Empirical work shows a decline in the creativity of American children over the past 25 years (Kim, 2011). One possible reason for this decline is that schools are treating play and learning as dichotomous and separate, and children are not given as many opportunities to play as they were in the past (Howes, 2011). Play, and in particular sociodramatic play, promotes creativity and flexible thinking, (Hirsh-Pasek, Golinkoff, Berk, & Singer, 2009; Russ, 2004; Singer & Singer, 2005) as well as the development of vital social skills (Berk, Mann, & Ogan, 2006; Elias & Berk, 2002). Participation in the arts is another route to creativity (Reed, Hirsh-Pasek, & Golinkoff, 2012), however this area is much less studied and understood. The goal of the current project was to build on previous research on the role of the arts and play in development by asking whether engaging with theater during early childhood enhances preschoolers’ pretend play, creativity, and cooperation.

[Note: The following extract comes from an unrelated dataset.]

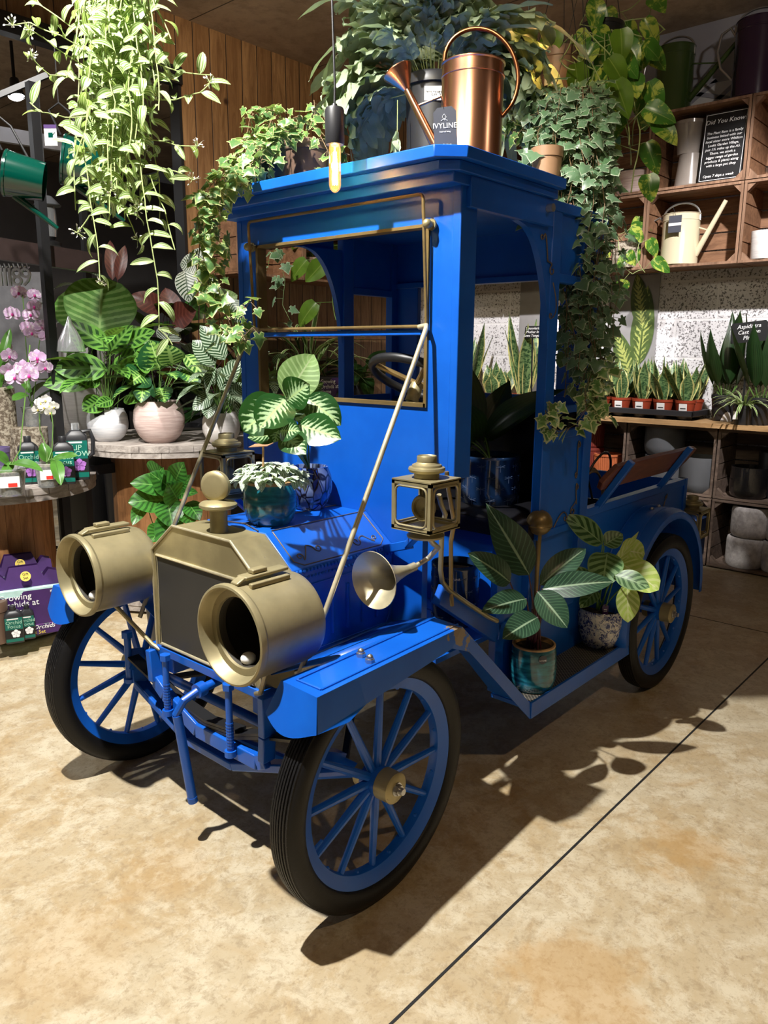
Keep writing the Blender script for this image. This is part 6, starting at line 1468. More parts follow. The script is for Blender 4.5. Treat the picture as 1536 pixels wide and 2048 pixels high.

We addressed this question by observing free play sessions that occurred immediately before (pre-play) and immediately after (post-play) children participated in an early childhood theater production in the Greater Washington, DC metropolitan area. The performance involved two actors engaging with the children in the audience as they enacted a story of siblings playing in their bedroom. Play sessions were seven minutes long and children were provided with an array of materials (i.e. dress-up clothes). Approximately 450 preschool-aged children were observed across 15 performances. For ten performances, there were both pre-play and post-play sessions. For five performances, there was only a post-play session. The play sessions were live coded by research assistants trained to assign group-level ratings on five dimensions including: 1) cooperation (e.g., sharing materials or playing together toward a common goal, such as playing ‘house’ together), 2) misbehaving (e.g., taking materials from another child), 3) character driven pretense (e.g., putting on a tie and pretending to be ‘dad’), 4) object transforming pretense (e.g., pretending that a pile of scarves is a puddle to jump in), and 5) overall engagement (i.e., the extent to which the group as a whole were engaging with the materials and each other). We hypothesized that: (1) children would engage in more pretend play during the post-play than the pre-play and that (2) children would use the materials more creatively during post-play than pre-play.

Results show that children were more cooperative (t = -2.27, p = .049), engaged in more character driven pretense (t = -2.94, p = .016) and more object transformation pretense (t = -3.45, p - .007), and were more socially engaged (t = -2.68, p = .025), during post-play sessions compared to pre-play sessions (see Figure 1). Comparison of post-play sessions when there was no pre-play preceding the performance (n=5) and when there was (n=10) suggests that the increases in pretend play do not seem to be due to the pre-play experience. These findings suggest that engaging in early childhood theater may be one route to improving pretend play and creativity in young children.